Question

A real gas most closely approaches the behaviour of an ideal gas at
A) $\,15atm\,$ and $\,200K\,$
B) $\,1atm\,$ and $\,273K\,$
C) $\,0.5atm\,$ and $\,500K\,$
D) $\,15atm\,$ and $\,500K\,$

Answer 1

Hint: Kinetic theory of gases gives us the idea about ideal gas and real gas. Real gases deviate from ideal gases mainly because of assumptions in kinetic theory.

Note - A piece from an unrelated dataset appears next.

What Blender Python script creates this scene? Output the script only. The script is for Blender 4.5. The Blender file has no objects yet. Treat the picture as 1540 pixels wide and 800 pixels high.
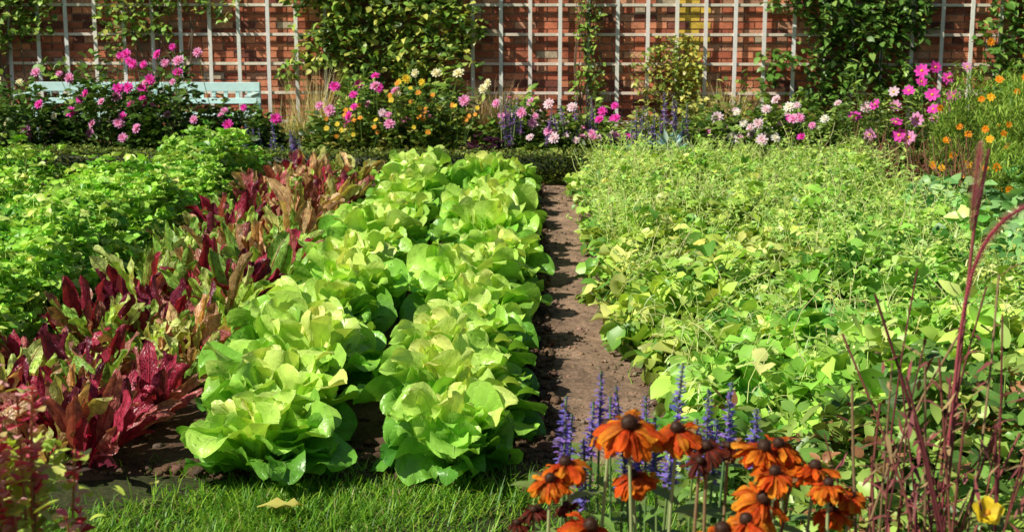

Complete step by step answer:
Let us first understand the assumptions in kinetic theory of gases about this;
Compared to the volume of the vessel, the volume of the gas particle is negligible while the volume of the individual gas particle is very significant.
There is no gaseous particle interaction while there are attracting forces between particles of real gas.
These are the main assumptions regarding the deviation of real gases from ideal gases.
Now, there is a law termed ideal gas law or ideal gas equation which states about the behaviour of ideal gases;
$\,PV = nRT\,$
Where, $\,P\,$ is the pressure of the gas
$\,V\,$ is the volume taken up by the gas
$\,T\,$ is the temperature of the gas
$\,R\,$ is the gas constant
$\,n\,$is the number of moles of the gas
If the gas pressure is too high, or the temperature is too low, substantial deviations from the ideal gas law can occur. So, a real gas obtains ideal gas behaviour at very low pressure and high temperature.
From the above explanations, it is clear that option C is the correct answer.


Note:
An ideal gas is a fictional gas which was conceived by scientists so that it would be far simpler to explain the basic Ideal Gas Law if factors such as intermolecular forces did not occur. Essentially, ideal gases are point masses that travel in continuous, spontaneous, straight-line motion. Its behaviour is defined in the Kinetic-Molecular Theory of Gases by the assumptions stated. This description of an ideal gas differs with the description of Non-Ideal Gas, since this equation illustrates how gas behaves.